NAPOLI. Un tempo Luigi Barzini jr. rispetto alla professione del giornalista diceva, scherzosamente, “sempre meglio che lavorare”. Oggi la frase appropriata sarebbe: “Sempre meglio andare a raccogliere pomodori”. Parliamo della morte del lavoro intellettuale. #valgopiùdi7euro: con questa grido di dolorosa protesta i colleghi del Messaggero, per tre giorni dal 10 luglio, chiudono taccuini e spengono pc, sperando che “l’azienda apra il confronto, che chiederemo incessantemente anche tramite la mediazione delle istituzioni, chiamate in causa da un comportamento inaccettabile dell’editore”.
“L’assicurazione del Suv di Massimiliano ha pattuito con la famiglia del ciclista un risarcimento di 218.976 euro. Importi come questo vengono calcolati valutando parametri specifici: l’aspettativa di vita di una persona, la sua potenzialità di guadagno, la quantità e la qualità dei suoi legami affettivi. I periti assicurativi lo chiamano il capitale umano”. Con questa frase agghiacciante nei titoli di coda, si chiudeva il noir amaro di Paolo Virzì, “Il Capitale Umano”, appunto. Una “tragedia greca” della Brianza, dove le vittime e i carnefici sono gli stessi individui. Il film capolavoro del regista fiorentino gira attorno alla morte di un cameriere, investito, mentre di notte, dopo il lavoro, torna dalla sua famiglia in bicicletta, inconsapevole di un mondo spregiudicato, che avrebbe fatto di tutto per insabbiare il colpevole della sua dipartita. Un’immagine forte. L’assist, utile ad introdurre un altro metro valutativo; certo meno drammatico, ma comunque ingiusto: il cosiddetto “Equo compenso” per la categoria dei giornalisti.

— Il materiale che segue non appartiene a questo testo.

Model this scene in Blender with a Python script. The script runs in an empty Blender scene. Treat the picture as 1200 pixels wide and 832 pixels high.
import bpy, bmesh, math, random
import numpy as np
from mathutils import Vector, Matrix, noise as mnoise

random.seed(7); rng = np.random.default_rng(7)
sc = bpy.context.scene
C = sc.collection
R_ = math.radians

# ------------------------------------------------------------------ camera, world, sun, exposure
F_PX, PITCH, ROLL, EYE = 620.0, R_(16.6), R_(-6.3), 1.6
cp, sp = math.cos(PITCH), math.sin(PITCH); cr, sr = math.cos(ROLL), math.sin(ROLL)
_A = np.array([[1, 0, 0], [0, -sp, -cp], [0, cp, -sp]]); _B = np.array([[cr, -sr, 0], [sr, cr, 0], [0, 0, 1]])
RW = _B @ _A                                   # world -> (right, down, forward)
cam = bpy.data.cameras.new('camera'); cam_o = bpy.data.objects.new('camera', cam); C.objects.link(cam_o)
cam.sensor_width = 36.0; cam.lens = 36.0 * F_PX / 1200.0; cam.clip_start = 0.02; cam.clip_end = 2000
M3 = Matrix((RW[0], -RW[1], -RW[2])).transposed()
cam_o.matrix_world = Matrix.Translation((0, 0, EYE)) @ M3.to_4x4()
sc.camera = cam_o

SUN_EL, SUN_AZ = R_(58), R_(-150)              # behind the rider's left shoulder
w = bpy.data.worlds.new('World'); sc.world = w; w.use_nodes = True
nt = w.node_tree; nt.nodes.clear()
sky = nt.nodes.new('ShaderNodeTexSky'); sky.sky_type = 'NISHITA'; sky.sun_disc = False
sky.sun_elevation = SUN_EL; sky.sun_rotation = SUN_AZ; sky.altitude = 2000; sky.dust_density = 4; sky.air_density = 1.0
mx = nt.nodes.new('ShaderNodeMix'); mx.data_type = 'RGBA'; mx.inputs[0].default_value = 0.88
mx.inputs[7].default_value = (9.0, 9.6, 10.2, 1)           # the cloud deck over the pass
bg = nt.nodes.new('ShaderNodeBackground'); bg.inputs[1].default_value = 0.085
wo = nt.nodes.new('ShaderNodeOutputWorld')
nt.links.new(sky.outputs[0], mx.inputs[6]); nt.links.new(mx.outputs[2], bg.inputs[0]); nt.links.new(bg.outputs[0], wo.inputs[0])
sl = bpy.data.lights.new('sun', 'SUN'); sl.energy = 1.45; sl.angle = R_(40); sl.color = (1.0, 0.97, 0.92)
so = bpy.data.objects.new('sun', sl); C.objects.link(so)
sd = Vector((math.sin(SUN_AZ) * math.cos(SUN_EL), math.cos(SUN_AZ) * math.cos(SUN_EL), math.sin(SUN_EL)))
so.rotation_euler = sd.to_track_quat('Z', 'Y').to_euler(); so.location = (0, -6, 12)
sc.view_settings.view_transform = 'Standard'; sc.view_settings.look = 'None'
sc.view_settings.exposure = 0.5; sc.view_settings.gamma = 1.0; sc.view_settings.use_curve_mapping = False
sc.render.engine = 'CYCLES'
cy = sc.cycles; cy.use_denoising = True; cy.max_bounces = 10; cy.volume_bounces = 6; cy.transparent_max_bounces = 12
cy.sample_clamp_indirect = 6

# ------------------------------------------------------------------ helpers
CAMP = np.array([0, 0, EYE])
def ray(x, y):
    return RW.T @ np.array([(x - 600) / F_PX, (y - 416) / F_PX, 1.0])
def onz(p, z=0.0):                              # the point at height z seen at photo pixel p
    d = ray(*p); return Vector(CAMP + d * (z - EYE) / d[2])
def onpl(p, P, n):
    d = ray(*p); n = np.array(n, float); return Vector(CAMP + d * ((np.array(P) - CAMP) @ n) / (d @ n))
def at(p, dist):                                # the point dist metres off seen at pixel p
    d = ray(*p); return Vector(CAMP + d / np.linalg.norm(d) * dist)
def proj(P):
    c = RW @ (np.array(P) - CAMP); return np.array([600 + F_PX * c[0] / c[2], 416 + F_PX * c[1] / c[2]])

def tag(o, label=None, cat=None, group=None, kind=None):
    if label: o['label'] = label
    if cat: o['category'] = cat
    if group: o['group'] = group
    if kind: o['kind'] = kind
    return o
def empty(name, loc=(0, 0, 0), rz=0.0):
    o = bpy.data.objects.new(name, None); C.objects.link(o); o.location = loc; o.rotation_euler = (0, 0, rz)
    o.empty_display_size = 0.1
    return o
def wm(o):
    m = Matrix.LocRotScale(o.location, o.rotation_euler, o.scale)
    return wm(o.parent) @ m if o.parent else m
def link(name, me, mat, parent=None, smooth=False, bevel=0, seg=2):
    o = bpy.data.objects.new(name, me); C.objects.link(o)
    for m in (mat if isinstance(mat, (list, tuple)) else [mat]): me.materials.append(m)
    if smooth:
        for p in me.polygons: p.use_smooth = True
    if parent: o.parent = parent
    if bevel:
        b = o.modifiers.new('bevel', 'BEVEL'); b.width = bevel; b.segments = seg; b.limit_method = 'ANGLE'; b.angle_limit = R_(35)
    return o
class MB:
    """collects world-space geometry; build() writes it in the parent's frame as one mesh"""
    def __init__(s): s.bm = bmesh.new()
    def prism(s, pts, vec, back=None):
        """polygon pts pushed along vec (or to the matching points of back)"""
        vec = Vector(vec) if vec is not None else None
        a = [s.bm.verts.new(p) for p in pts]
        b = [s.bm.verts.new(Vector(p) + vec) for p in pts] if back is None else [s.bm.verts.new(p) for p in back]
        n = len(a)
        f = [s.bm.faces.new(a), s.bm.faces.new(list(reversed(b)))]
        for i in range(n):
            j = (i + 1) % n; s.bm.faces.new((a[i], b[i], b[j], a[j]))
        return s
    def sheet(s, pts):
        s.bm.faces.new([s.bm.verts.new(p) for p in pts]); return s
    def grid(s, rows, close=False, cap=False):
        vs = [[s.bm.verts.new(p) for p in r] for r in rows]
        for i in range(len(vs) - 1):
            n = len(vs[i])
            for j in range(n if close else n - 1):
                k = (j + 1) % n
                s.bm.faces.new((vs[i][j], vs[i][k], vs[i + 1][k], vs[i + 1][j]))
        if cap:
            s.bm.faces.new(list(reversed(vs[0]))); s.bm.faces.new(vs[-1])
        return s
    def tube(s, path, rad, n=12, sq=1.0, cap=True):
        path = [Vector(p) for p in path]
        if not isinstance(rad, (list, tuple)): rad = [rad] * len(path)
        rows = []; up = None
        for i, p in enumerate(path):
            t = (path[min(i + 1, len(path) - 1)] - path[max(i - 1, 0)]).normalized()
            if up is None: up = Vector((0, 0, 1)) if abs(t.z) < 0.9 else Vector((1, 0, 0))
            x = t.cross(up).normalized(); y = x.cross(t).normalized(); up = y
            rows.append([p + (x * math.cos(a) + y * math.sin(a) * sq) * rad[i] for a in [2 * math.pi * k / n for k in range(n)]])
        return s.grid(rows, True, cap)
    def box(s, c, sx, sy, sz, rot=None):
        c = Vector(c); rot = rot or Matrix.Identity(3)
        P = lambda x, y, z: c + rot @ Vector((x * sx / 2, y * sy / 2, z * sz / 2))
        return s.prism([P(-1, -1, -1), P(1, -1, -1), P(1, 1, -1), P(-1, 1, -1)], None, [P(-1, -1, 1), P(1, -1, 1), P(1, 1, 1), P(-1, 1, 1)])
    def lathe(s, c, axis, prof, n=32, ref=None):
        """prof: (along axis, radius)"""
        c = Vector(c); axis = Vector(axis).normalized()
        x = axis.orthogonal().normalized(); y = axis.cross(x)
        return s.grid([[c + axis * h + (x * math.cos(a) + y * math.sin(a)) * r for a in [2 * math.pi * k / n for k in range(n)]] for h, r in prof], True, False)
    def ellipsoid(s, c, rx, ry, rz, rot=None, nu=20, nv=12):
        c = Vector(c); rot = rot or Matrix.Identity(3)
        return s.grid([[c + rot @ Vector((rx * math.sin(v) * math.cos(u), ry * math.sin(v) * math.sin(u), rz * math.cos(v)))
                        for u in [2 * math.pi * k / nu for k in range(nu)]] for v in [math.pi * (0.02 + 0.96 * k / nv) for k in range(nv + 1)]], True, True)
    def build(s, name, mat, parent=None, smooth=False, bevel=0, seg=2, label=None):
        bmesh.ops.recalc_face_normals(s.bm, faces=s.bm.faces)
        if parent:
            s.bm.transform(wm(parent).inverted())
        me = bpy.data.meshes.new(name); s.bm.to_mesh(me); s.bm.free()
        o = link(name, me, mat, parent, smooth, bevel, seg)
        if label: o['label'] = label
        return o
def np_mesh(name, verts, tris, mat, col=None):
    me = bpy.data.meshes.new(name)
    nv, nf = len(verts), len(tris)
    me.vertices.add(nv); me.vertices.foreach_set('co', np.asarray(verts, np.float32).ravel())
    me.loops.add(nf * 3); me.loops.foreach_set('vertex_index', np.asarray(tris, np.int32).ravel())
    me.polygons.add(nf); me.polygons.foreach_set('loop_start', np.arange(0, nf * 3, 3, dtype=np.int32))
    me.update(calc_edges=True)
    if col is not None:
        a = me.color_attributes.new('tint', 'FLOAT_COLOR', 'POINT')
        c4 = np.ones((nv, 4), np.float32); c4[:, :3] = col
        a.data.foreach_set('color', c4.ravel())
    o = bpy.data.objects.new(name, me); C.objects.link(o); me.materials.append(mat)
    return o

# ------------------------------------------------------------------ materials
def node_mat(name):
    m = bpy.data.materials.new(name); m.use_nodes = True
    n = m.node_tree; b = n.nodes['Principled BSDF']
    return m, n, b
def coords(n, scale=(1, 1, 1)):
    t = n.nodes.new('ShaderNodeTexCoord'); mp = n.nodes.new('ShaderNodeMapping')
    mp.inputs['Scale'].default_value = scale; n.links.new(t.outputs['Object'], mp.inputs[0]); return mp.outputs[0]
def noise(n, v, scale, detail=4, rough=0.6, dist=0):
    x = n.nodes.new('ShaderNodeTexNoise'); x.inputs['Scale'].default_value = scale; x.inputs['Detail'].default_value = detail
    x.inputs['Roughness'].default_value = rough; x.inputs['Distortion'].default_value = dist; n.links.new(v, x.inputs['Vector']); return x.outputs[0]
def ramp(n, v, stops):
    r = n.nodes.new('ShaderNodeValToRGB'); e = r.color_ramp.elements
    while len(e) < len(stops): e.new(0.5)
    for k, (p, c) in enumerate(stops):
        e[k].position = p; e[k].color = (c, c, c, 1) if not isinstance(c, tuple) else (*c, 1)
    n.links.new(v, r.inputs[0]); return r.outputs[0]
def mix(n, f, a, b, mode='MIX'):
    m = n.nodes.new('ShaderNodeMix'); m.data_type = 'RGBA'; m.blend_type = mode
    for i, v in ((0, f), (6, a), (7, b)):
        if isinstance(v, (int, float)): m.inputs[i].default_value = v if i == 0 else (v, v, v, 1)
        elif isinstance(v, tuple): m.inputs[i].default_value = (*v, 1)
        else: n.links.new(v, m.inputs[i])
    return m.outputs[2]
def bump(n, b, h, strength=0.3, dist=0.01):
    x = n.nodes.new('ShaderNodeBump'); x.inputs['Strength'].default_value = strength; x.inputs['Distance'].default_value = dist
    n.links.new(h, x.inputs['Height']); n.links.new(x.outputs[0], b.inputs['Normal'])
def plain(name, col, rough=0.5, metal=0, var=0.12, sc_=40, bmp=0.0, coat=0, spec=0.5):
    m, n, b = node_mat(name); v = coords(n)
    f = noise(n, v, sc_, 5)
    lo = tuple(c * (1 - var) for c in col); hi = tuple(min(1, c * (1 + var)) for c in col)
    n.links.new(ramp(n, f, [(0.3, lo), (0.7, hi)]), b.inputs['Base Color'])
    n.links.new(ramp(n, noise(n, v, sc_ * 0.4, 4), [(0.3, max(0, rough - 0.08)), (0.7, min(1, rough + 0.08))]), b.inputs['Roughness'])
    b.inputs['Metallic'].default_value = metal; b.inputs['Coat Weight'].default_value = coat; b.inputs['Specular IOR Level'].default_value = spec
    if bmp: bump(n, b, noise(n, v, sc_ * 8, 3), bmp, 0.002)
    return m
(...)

Quella strana valutazione, per la quale “oggigiorno – scriveva Oscar Wilde – si conosce il prezzo di tutto, ma non si conosce il valore di niente”. Se, come è scritto nella Carta di Firenze, “i colleghi in precariato, possono far rispettare con difficoltà le regole deontologiche”, allora c’è un problema serio per la libertà di stampa. La categoria, non soltanto non guadagna, ma addirittura ci rimette… E il famoso “Equo compenso” è solo una chimera, calpestata dai più grandi gruppi editoriali.
“Non abbiamo altra scelta – raccontano, i giornalisti, stremati da anni di sistematica ed immotivata riduzione dei già magri compensi – per la dignità del lavoro, per il diritto dei giornalisti di informare, e per il diritto dei lettori di essere informati da giornalisti liberi e indipendenti, siamo costretti a proclamare un pacchetto di 3 giorni di sciopero contro i tagli dei compensi e per lanciare un segnale forte all’editore che sta ignorando ogni richiesta di dialogo. D’intesa con il sindacato unico e unitario dei giornalisti Italiani, la Fnsi”.
Come portavoce di “Articolo21 per la Campania” sono vicina ai colleghi del Messaggero e a tutti quei cronisti, che con i loro lavoro incessante e professionale, troppo spesso riempiono l’80% dei contenuti di una testata. Recentemente è stato consegnato simbolicamente a Paolo Siani il tesserino di professionista dedicato al fratello Giancarlo. Siani, che era e sarà per sempre un “giornalista giornalista”, era un precario de’ “Il Mattino”. Purtroppo da allora le modalità di sfruttamento dei collaboratori sono solo peggiorate. Per questo motivo dalla mia regione, martoriata per continue minacce alla libera informazione (fisiche e sotto forma di querele temerarie), lancio l’idea di un “Osservatorio permanente sul precariato giornalistico”. Una rubrica fissa, che sarà pubblicata per la prima volta su “Articolo21”, dove con una sorta di prezziario, saranno evidenziati i compensi giornalistici italiani delle maggiori testate. Perché, parliamoci chiaro, se un giorno tutti i collaboratori decidessero di incrociare le braccia, in Italia si fermerebbe del tutto l’informazione. Anche nella tv di Stato. E non è detto che non accada. La dignità non ha prezzo. Anzi non può scendere oltre!